● **TASK DETAILS**
Starting at the first line of the data below, retype every line up to and including the one containing "R = math.radians".

**** INFORMATION PROVIDED ****

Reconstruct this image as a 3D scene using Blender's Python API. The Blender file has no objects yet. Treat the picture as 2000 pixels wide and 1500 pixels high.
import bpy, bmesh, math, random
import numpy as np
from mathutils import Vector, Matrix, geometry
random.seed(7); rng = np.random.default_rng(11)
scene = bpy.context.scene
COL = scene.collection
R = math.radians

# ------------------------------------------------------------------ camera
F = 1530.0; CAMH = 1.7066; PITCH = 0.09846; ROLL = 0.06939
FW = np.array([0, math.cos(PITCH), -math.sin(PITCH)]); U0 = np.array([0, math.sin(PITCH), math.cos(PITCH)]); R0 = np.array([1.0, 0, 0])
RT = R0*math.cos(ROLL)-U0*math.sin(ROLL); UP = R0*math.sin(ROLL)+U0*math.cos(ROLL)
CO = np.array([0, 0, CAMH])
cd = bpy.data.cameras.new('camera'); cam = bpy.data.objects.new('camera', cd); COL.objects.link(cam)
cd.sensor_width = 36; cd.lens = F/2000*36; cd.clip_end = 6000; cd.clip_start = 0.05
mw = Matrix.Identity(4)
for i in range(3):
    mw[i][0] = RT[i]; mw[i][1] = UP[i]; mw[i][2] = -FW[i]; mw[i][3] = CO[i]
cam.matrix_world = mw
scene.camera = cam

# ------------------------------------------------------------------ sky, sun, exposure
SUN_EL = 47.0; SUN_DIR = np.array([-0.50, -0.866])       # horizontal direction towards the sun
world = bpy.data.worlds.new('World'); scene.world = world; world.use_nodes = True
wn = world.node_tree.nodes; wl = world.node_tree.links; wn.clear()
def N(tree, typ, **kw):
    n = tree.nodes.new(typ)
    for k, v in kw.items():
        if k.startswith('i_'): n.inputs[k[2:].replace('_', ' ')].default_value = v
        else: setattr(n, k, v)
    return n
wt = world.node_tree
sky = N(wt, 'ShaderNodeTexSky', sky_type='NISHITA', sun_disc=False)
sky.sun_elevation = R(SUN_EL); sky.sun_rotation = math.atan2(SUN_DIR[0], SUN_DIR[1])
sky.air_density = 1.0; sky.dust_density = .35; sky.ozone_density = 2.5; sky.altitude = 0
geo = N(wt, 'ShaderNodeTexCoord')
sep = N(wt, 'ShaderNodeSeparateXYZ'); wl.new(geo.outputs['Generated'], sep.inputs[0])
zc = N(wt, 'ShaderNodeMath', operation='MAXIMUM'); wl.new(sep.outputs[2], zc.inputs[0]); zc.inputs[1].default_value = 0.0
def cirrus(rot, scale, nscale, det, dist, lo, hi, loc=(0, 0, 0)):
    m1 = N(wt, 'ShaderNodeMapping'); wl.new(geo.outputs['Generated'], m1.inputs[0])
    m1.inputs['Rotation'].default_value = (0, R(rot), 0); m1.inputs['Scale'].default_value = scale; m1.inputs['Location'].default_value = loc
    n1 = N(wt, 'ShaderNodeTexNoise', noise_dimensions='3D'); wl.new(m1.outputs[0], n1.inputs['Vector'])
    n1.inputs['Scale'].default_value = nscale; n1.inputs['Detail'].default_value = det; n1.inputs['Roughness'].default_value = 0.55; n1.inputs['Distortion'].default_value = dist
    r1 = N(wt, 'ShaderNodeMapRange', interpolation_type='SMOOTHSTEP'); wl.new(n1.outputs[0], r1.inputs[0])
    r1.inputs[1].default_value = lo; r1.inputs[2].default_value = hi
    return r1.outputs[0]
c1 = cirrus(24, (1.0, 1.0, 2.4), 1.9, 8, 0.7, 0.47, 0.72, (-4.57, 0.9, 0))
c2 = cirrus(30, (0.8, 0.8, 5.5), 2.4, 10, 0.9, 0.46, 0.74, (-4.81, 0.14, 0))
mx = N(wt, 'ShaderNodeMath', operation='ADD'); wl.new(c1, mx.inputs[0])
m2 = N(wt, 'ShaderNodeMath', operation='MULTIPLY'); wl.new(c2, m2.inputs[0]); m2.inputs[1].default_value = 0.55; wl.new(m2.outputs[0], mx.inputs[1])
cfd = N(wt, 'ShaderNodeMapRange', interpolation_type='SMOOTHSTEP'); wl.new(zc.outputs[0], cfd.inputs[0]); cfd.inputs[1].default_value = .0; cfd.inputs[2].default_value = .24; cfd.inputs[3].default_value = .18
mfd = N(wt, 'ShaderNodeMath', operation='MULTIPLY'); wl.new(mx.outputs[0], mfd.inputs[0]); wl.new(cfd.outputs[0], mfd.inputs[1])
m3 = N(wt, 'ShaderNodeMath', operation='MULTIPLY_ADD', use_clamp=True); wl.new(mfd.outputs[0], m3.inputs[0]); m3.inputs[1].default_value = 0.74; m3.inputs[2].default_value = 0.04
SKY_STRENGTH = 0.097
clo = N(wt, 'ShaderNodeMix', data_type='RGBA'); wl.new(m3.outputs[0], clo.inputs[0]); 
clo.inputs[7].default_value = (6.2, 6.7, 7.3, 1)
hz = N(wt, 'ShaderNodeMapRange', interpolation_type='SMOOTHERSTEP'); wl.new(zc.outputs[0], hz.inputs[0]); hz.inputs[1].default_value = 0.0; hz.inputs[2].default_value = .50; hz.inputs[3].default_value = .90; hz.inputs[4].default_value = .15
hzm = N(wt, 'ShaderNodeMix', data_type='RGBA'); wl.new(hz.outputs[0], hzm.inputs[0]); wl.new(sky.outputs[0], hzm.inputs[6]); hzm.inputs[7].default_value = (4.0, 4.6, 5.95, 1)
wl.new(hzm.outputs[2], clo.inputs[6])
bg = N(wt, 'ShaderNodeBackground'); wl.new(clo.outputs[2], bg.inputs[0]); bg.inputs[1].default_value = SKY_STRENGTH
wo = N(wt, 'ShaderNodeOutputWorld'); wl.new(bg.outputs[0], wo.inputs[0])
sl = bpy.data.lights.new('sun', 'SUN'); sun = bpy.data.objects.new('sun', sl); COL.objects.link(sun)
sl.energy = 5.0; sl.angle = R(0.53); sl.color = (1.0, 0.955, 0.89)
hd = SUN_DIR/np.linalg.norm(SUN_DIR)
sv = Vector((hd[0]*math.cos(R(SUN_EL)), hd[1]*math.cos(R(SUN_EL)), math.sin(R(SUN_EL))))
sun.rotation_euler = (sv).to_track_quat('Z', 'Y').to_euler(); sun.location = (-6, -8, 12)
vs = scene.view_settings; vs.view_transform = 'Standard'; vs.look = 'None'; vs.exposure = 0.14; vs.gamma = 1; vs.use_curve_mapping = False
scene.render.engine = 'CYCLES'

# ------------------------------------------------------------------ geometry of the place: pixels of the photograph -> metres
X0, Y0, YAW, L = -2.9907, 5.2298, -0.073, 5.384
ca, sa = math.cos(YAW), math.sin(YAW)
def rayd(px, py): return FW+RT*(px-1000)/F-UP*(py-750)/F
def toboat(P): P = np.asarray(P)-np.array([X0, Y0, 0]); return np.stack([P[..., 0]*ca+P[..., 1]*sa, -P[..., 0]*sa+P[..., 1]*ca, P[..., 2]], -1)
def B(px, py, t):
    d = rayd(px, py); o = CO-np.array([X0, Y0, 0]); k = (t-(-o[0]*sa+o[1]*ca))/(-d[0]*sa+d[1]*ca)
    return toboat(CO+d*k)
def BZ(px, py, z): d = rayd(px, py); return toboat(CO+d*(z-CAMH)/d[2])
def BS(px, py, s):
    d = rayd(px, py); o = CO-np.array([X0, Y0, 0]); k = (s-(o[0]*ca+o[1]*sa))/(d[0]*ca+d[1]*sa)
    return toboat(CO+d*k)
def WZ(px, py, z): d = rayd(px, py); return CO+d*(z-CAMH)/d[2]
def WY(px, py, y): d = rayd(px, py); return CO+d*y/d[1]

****

● **WRITTEN SOLUTION**
Reconstruct this image as a 3D scene using Blender's Python API. The Blender file has no objects yet. Treat the picture as 2000 pixels wide and 1500 pixels high.
import bpy, bmesh, math, random
import numpy as np
from mathutils import Vector, Matrix, geometry
random.seed(7); rng = np.random.default_rng(11)
scene = bpy.context.scene
COL = scene.collection
R = math.radians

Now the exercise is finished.